Accepting that the funds were made available to Zuma in September 2016:

• Zuma only signed a power of attorney authorising a Pietermaritzburg conveyancing attorney to appear on his behalf before the registrar of deeds on March 28, 2017, six months after he got the money from VBS and repaid the funds.

• The mortgage covering bond note is signed and stamped by the registrar of deeds on June 1, 2017, nine months after the funds were made available to Zuma.

A title deed search on Zuma's name shows the value of the VBS bond as only R7.1m, despite him receiving a total mortgage facility of R8.5m.

In 2016, Zuma was earning R2.8m a year, or roughly R230 000 a month.

Using a standard calculation of a 10% interest rate with a zero deposit, Zuma would need to make monthly payments of R180 000 if the bond is over five years, R112 000 over 10 years, R91 000 over 15 years or R82 000 a month over 20 years.

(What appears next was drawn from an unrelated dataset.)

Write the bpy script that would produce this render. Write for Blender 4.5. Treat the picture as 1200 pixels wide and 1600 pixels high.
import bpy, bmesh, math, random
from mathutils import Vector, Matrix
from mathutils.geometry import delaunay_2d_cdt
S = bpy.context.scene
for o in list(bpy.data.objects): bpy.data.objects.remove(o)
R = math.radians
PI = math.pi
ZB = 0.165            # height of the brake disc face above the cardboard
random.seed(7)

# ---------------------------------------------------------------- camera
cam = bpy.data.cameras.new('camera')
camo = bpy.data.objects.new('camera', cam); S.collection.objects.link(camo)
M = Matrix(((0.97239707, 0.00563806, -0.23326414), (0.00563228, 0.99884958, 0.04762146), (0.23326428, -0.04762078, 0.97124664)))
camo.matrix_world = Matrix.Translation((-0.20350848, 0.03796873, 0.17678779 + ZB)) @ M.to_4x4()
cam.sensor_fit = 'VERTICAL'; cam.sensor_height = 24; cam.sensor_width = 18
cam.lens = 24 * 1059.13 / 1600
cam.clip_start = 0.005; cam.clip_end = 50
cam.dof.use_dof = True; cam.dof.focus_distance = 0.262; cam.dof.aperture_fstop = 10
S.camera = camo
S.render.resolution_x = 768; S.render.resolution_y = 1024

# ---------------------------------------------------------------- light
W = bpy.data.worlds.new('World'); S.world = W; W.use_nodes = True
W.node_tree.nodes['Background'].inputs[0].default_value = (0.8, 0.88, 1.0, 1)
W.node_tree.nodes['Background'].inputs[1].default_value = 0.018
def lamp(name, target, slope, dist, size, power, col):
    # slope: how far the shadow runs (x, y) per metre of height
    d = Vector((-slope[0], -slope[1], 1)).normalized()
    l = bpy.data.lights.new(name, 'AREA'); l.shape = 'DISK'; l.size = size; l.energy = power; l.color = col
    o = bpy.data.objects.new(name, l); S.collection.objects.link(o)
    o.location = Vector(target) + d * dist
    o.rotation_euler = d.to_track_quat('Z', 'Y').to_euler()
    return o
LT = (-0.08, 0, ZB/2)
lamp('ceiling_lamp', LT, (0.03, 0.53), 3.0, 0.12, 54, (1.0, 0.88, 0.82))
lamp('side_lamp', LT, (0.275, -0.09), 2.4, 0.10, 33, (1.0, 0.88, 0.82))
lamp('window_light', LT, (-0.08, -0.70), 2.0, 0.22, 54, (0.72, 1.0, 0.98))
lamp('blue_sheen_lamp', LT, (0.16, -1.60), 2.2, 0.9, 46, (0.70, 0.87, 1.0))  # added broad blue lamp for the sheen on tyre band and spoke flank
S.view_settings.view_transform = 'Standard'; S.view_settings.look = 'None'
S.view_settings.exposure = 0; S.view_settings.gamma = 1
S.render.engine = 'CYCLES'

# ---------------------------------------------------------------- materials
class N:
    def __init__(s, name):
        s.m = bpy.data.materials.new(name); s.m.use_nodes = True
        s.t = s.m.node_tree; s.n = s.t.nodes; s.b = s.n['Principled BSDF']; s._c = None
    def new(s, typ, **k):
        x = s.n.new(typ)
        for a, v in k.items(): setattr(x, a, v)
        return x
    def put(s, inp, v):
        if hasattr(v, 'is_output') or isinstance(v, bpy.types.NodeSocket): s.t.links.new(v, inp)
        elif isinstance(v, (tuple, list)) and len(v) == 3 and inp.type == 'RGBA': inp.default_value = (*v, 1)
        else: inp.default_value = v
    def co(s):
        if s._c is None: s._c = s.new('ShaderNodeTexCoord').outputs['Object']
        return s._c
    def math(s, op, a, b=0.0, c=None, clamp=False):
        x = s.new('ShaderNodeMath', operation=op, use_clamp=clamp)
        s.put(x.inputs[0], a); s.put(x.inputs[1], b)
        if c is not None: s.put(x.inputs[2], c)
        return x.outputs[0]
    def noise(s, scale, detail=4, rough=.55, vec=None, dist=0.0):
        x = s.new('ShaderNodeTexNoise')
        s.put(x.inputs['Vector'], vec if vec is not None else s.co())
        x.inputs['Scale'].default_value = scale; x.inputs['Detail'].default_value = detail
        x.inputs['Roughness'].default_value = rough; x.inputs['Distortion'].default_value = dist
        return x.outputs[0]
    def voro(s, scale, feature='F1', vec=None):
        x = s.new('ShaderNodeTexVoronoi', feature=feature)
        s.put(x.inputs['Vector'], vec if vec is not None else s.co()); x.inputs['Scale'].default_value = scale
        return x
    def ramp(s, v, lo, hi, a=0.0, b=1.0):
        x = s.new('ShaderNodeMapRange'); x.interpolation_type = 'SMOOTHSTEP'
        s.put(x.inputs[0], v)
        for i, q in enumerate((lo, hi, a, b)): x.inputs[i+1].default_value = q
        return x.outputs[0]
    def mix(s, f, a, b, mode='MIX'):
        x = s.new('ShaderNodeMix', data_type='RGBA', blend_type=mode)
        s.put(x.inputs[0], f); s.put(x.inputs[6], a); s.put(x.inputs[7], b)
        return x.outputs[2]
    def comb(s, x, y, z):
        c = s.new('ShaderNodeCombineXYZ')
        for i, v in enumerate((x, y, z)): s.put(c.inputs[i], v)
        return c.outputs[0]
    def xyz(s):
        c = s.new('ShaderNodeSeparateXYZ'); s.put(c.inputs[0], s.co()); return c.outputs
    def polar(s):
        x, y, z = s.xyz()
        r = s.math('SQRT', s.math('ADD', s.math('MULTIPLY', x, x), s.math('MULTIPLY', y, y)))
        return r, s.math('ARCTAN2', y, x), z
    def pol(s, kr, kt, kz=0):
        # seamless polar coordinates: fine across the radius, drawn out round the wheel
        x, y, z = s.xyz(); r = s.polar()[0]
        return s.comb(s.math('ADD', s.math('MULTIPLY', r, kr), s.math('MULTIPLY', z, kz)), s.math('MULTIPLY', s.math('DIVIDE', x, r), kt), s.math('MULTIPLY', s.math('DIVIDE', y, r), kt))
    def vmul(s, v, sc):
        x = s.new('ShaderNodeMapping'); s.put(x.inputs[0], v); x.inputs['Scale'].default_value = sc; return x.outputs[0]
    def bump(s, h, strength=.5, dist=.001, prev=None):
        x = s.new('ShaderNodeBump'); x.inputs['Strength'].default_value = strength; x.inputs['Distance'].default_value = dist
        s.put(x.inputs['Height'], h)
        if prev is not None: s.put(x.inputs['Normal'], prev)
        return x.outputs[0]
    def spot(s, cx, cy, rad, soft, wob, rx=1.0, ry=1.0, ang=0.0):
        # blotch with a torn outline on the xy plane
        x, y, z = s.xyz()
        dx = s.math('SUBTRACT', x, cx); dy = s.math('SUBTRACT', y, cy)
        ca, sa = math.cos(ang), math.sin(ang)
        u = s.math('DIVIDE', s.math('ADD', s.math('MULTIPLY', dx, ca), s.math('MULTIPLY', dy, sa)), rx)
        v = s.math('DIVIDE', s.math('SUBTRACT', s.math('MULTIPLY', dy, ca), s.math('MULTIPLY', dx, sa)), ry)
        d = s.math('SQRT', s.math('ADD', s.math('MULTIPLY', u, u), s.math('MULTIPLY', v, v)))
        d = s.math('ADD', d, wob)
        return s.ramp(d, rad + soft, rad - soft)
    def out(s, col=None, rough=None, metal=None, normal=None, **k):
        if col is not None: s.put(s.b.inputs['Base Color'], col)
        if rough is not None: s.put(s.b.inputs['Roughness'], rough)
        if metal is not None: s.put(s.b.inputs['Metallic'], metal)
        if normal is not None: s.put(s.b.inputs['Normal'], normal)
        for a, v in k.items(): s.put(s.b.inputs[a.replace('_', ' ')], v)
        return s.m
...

Any of these amounts are close to, or in excess of, one-third of his monthly salary, making it highly unlikely he could afford the bond.

News24 has established that Zuma has been meeting his monthly obligations in terms of the repayments.

He did not respond to questions seeking to establish who has been assisting him to make these repayments.

Zuma signed over his 40-year lease of Nkandla, for which he pays R8 000 a year to the Ingonyama Trust, as security for the bond.

But a detailed reading of the clauses in the lease show that VBS would not be able to lay claim to the property.

Essentially, if Zuma defaults, the bank would not be able to seize the property to recover the outstanding amount as the lease, valid until 2051, prohibits this.

"What is also unusual, to say the least, is that the bank (VBS) was willing to lend [a] very substantial sum to President Zuma approximately 9 months before its security in the form of the registered bond was in place. I am advised that this would be most unusual practice on the part of a lending financial institution," Masindi's founding affidavit reads.

"It accordingly appears that the VBS Mutual Bank granted President Zuma a R8.5m mortgage loan facility on unusually favourable terms, based on a form of security provided some nine months late and not amounting to any security at all. Indeed, I question on the basis of the anomalies… whether the entire after-the-fact arrangement for security for the loan is not a series of simulated transactions or a sham."

News24 contacted the conveyancing attorneys who registered the bond on behalf of Zuma. The Pietermaritzburg-based attorney, who spoke on condition of anonymity, said she picked up no red flags with the bond.

"It is up to the bank to exercise its discretion in when it makes the funds available," she said.

She emphasised that she was simply instructed by Pretoria-based attorney Mpho Masibigiri to appear before the registrar of deeds in Pietermaritzburg, and at no stage did she deal with VBS Bank directly.

Masibigiri, she stated, would have received her instructions directly from the bank.

Masibigiri confirmed this when contacted on Friday afternoon. She also stated that it was between the bank and the client to decide when the funds were paid – but conceded that the manner in which VBS handled its mortgage facilities was different to the way other banks did.

"With VBS it happened from time to time [that the money was made available before the bond documents were finalised]," she said.

"The other banks are too strict," she told News24 when asked if this is out of the ordinary.

VBS' curator, Anoosh Rooplal, said he could not discuss details of transactions between the bank and its clients.